An Israeli gas platform, is seen in the Mediterranean sea, west of Israel's port city of Ashdod. File Picture: REUTERS/AMIR COHEN
An Israeli gas platform, is seen in the Mediterranean sea, west of Israel's port city of Ashdod. File Picture: REUTERS/AMIR COHEN

Total’s $100bn gas find in the Outeniqua Basin off the Western Cape coast could allow SA to diversify its energy mix, cut reliance on coal, boost refined product exports and slash its trade deficit in energy products.

In 2017 the Western Cape spent R76bn importing crude oil, its main import, but exported only R13.2bn in refined petroleum.

"If SA is able to use this new find to boost exports of additional refined products, it could reduce this deficit significantly," says Tim Harris, CEO of Wesgro, the investment facilitation arm of the province.

Fortuitously, the provincial government recently identified oil and gas as a key sector to drive the regional economy and has been working to develop it, focusing mainly on the Saldanha Bay industrial development zone and the servicing opportunities created by oil discoveries in Angola and West Africa.

As a result, the province already has many of the skills necessary to take advantage of the new opportunities that may arise from Total’s gas find, including the ability to service oil rigs and other maritime vessels.

The South Head Lighthouse in Saldanha Bay, Western Cape. Picture: Hoberman Collection/UIG via Getty Images
The South Head Lighthouse in Saldanha Bay, Western Cape.

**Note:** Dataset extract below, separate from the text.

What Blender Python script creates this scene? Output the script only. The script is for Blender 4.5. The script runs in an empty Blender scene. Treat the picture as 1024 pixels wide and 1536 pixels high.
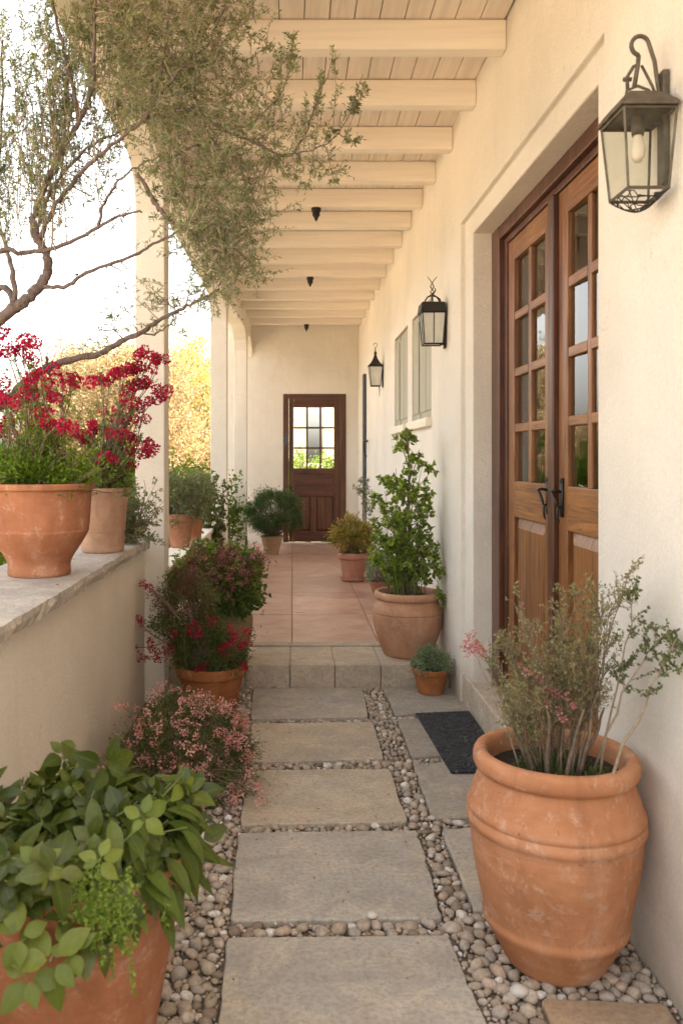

Picture: Hoberman Collection/UIG via Getty Images

But significantly more technical skills will be needed to support a thriving gas industry in SA. This is especially so in areas like welding and general oil and gas maintenance, says Harris.

New infrastructure may also be needed. The government will have to investigate expanding the gas terminal at Mossel Bay as well as the port’s overall capacity.

"While this find can be a significant game-changer, it will require further interventions," says Harris.

He proposes that SA enact legislation to spur the sector’s development — for example, by allowing independent power producers (IPPs) to sell the electricity they generate to users other than Eskom, and by allowing the private sector to build and operate gas pipelines.

There is a real risk that SA won’t manage to create sufficient offtake markets for the discovered gas, so that Total ends up exporting it all instead.

To prevent this and maximise the economic benefits of the new find, Harris and Alan Winde, the DA’s premier candidate for the Western Cape, are calling for two liquefied natural gas power stations to be built in the province.

They would also like Eskom to transfer its Atlantis open-cycle gas turbine unit, which burns diesel to boost electricity supply in times of crisis, to an IPP that could convert it to run on gas.